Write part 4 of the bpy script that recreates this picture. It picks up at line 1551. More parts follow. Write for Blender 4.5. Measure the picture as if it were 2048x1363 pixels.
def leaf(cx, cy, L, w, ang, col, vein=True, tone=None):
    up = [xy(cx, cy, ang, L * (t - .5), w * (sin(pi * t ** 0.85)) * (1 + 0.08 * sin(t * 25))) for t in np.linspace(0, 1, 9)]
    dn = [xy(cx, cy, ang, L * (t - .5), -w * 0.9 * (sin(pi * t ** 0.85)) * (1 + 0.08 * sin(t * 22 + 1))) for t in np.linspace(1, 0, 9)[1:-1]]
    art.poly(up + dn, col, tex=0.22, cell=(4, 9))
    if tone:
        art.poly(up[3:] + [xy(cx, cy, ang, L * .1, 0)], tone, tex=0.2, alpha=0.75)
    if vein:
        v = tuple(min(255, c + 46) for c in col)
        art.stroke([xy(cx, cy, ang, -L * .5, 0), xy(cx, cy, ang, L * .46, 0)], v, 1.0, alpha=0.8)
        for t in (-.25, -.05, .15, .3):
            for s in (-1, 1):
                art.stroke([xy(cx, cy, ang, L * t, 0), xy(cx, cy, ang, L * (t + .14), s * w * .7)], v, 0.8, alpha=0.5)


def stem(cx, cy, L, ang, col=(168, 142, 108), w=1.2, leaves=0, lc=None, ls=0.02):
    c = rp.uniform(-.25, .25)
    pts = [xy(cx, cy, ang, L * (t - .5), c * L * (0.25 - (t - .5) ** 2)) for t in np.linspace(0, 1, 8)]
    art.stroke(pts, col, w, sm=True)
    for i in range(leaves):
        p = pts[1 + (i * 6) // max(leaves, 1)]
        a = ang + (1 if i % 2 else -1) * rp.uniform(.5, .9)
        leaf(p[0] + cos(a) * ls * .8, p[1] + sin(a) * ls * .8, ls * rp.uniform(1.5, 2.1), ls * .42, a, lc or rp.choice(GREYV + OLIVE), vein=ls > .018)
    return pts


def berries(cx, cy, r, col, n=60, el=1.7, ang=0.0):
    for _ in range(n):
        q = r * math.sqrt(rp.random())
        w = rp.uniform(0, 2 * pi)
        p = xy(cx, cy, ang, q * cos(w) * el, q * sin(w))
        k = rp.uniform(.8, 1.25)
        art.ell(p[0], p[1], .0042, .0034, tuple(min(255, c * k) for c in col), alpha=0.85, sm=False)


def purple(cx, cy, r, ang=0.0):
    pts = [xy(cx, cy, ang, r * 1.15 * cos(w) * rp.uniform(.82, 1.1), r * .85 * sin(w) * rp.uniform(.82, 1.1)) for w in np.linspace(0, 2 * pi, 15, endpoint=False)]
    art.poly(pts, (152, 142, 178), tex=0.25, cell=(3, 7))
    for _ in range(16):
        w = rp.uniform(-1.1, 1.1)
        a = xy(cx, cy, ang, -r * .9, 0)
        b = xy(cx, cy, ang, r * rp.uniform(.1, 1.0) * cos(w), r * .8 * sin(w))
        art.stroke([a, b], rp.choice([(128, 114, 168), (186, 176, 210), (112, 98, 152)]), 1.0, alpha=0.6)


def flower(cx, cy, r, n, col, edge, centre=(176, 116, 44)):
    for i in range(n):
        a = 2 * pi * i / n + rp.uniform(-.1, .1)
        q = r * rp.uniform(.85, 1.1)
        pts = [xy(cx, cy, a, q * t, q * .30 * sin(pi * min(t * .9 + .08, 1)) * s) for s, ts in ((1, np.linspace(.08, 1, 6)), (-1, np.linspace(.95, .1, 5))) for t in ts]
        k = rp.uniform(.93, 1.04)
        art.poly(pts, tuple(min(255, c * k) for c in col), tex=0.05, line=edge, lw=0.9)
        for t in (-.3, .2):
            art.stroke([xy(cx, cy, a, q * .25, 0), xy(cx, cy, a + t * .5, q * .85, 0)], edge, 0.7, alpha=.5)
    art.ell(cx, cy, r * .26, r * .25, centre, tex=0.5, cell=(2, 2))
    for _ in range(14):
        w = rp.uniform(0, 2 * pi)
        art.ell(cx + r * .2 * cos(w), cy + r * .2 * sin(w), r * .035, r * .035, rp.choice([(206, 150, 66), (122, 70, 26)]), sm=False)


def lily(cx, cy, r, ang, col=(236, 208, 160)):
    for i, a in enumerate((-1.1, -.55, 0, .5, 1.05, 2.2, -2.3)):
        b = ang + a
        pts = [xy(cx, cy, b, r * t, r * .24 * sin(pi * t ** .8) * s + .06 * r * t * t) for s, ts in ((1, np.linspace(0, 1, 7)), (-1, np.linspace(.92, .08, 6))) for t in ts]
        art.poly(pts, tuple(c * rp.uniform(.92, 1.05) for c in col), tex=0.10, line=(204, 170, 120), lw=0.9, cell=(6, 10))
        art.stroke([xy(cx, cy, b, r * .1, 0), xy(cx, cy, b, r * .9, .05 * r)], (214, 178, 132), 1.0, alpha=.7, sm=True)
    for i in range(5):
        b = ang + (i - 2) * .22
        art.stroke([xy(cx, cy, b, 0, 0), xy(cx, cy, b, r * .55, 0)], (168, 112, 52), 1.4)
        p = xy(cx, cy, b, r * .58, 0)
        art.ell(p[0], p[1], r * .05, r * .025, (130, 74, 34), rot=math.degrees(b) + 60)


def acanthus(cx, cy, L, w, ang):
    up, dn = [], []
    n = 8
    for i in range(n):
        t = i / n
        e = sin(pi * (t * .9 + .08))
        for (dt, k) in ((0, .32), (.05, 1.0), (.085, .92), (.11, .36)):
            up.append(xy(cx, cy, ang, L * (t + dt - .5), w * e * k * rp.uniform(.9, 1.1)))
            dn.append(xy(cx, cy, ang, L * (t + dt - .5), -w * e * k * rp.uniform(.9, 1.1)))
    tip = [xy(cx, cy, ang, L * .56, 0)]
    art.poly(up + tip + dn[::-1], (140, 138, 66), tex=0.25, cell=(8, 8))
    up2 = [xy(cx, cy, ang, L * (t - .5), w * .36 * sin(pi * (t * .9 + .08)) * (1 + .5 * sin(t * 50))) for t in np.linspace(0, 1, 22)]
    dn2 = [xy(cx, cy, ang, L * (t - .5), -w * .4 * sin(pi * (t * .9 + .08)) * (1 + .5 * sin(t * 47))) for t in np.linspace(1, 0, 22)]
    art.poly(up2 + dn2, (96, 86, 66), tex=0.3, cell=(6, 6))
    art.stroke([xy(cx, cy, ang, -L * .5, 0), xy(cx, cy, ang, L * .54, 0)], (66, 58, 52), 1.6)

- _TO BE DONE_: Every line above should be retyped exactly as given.

- _FULL ANSWER_:
Write part 4 of the bpy script that recreates this picture. It picks up at line 1551. More parts follow. Write for Blender 4.5. Measure the picture as if it were 2048x1363 pixels.
def leaf(cx, cy, L, w, ang, col, vein=True, tone=None):
    up = [xy(cx, cy, ang, L * (t - .5), w * (sin(pi * t ** 0.85)) * (1 + 0.08 * sin(t * 25))) for t in np.linspace(0, 1, 9)]
    dn = [xy(cx, cy, ang, L * (t - .5), -w * 0.9 * (sin(pi * t ** 0.85)) * (1 + 0.08 * sin(t * 22 + 1))) for t in np.linspace(1, 0, 9)[1:-1]]
    art.poly(up + dn, col, tex=0.22, cell=(4, 9))
    if tone:
        art.poly(up[3:] + [xy(cx, cy, ang, L * .1, 0)], tone, tex=0.2, alpha=0.75)
    if vein:
        v = tuple(min(255, c + 46) for c in col)
        art.stroke([xy(cx, cy, ang, -L * .5, 0), xy(cx, cy, ang, L * .46, 0)], v, 1.0, alpha=0.8)
        for t in (-.25, -.05, .15, .3):
            for s in (-1, 1):
                art.stroke([xy(cx, cy, ang, L * t, 0), xy(cx, cy, ang, L * (t + .14), s * w * .7)], v, 0.8, alpha=0.5)


def stem(cx, cy, L, ang, col=(168, 142, 108), w=1.2, leaves=0, lc=None, ls=0.02):
    c = rp.uniform(-.25, .25)
    pts = [xy(cx, cy, ang, L * (t - .5), c * L * (0.25 - (t - .5) ** 2)) for t in np.linspace(0, 1, 8)]
    art.stroke(pts, col, w, sm=True)
    for i in range(leaves):
        p = pts[1 + (i * 6) // max(leaves, 1)]
        a = ang + (1 if i % 2 else -1) * rp.uniform(.5, .9)
        leaf(p[0] + cos(a) * ls * .8, p[1] + sin(a) * ls * .8, ls * rp.uniform(1.5, 2.1), ls * .42, a, lc or rp.choice(GREYV + OLIVE), vein=ls > .018)
    return pts


def berries(cx, cy, r, col, n=60, el=1.7, ang=0.0):
    for _ in range(n):
        q = r * math.sqrt(rp.random())
        w = rp.uniform(0, 2 * pi)
        p = xy(cx, cy, ang, q * cos(w) * el, q * sin(w))
        k = rp.uniform(.8, 1.25)
        art.ell(p[0], p[1], .0042, .0034, tuple(min(255, c * k) for c in col), alpha=0.85, sm=False)


def purple(cx, cy, r, ang=0.0):
    pts = [xy(cx, cy, ang, r * 1.15 * cos(w) * rp.uniform(.82, 1.1), r * .85 * sin(w) * rp.uniform(.82, 1.1)) for w in np.linspace(0, 2 * pi, 15, endpoint=False)]
    art.poly(pts, (152, 142, 178), tex=0.25, cell=(3, 7))
    for _ in range(16):
        w = rp.uniform(-1.1, 1.1)
        a = xy(cx, cy, ang, -r * .9, 0)
        b = xy(cx, cy, ang, r * rp.uniform(.1, 1.0) * cos(w), r * .8 * sin(w))
        art.stroke([a, b], rp.choice([(128, 114, 168), (186, 176, 210), (112, 98, 152)]), 1.0, alpha=0.6)


def flower(cx, cy, r, n, col, edge, centre=(176, 116, 44)):
    for i in range(n):
        a = 2 * pi * i / n + rp.uniform(-.1, .1)
        q = r * rp.uniform(.85, 1.1)
        pts = [xy(cx, cy, a, q * t, q * .30 * sin(pi * min(t * .9 + .08, 1)) * s) for s, ts in ((1, np.linspace(.08, 1, 6)), (-1, np.linspace(.95, .1, 5))) for t in ts]
        k = rp.uniform(.93, 1.04)
        art.poly(pts, tuple(min(255, c * k) for c in col), tex=0.05, line=edge, lw=0.9)
        for t in (-.3, .2):
            art.stroke([xy(cx, cy, a, q * .25, 0), xy(cx, cy, a + t * .5, q * .85, 0)], edge, 0.7, alpha=.5)
    art.ell(cx, cy, r * .26, r * .25, centre, tex=0.5, cell=(2, 2))
    for _ in range(14):
        w = rp.uniform(0, 2 * pi)
        art.ell(cx + r * .2 * cos(w), cy + r * .2 * sin(w), r * .035, r * .035, rp.choice([(206, 150, 66), (122, 70, 26)]), sm=False)


def lily(cx, cy, r, ang, col=(236, 208, 160)):
    for i, a in enumerate((-1.1, -.55, 0, .5, 1.05, 2.2, -2.3)):
        b = ang + a
        pts = [xy(cx, cy, b, r * t, r * .24 * sin(pi * t ** .8) * s + .06 * r * t * t) for s, ts in ((1, np.linspace(0, 1, 7)), (-1, np.linspace(.92, .08, 6))) for t in ts]
        art.poly(pts, tuple(c * rp.uniform(.92, 1.05) for c in col), tex=0.10, line=(204, 170, 120), lw=0.9, cell=(6, 10))
        art.stroke([xy(cx, cy, b, r * .1, 0), xy(cx, cy, b, r * .9, .05 * r)], (214, 178, 132), 1.0, alpha=.7, sm=True)
    for i in range(5):
        b = ang + (i - 2) * .22
        art.stroke([xy(cx, cy, b, 0, 0), xy(cx, cy, b, r * .55, 0)], (168, 112, 52), 1.4)
        p = xy(cx, cy, b, r * .58, 0)
        art.ell(p[0], p[1], r * .05, r * .025, (130, 74, 34), rot=math.degrees(b) + 60)


def acanthus(cx, cy, L, w, ang):
    up, dn = [], []
    n = 8
    for i in range(n):
        t = i / n
        e = sin(pi * (t * .9 + .08))
        for (dt, k) in ((0, .32), (.05, 1.0), (.085, .92), (.11, .36)):
            up.append(xy(cx, cy, ang, L * (t + dt - .5), w * e * k * rp.uniform(.9, 1.1)))
            dn.append(xy(cx, cy, ang, L * (t + dt - .5), -w * e * k * rp.uniform(.9, 1.1)))
    tip = [xy(cx, cy, ang, L * .56, 0)]
    art.poly(up + tip + dn[::-1], (140, 138, 66), tex=0.25, cell=(8, 8))
    up2 = [xy(cx, cy, ang, L * (t - .5), w * .36 * sin(pi * (t * .9 + .08)) * (1 + .5 * sin(t * 50))) for t in np.linspace(0, 1, 22)]
    dn2 = [xy(cx, cy, ang, L * (t - .5), -w * .4 * sin(pi * (t * .9 + .08)) * (1 + .5 * sin(t * 47))) for t in np.linspace(1, 0, 22)]
    art.poly(up2 + dn2, (96, 86, 66), tex=0.3, cell=(6, 6))
    art.stroke([xy(cx, cy, ang, -L * .5, 0), xy(cx, cy, ang, L * .54, 0)], (66, 58, 52), 1.6)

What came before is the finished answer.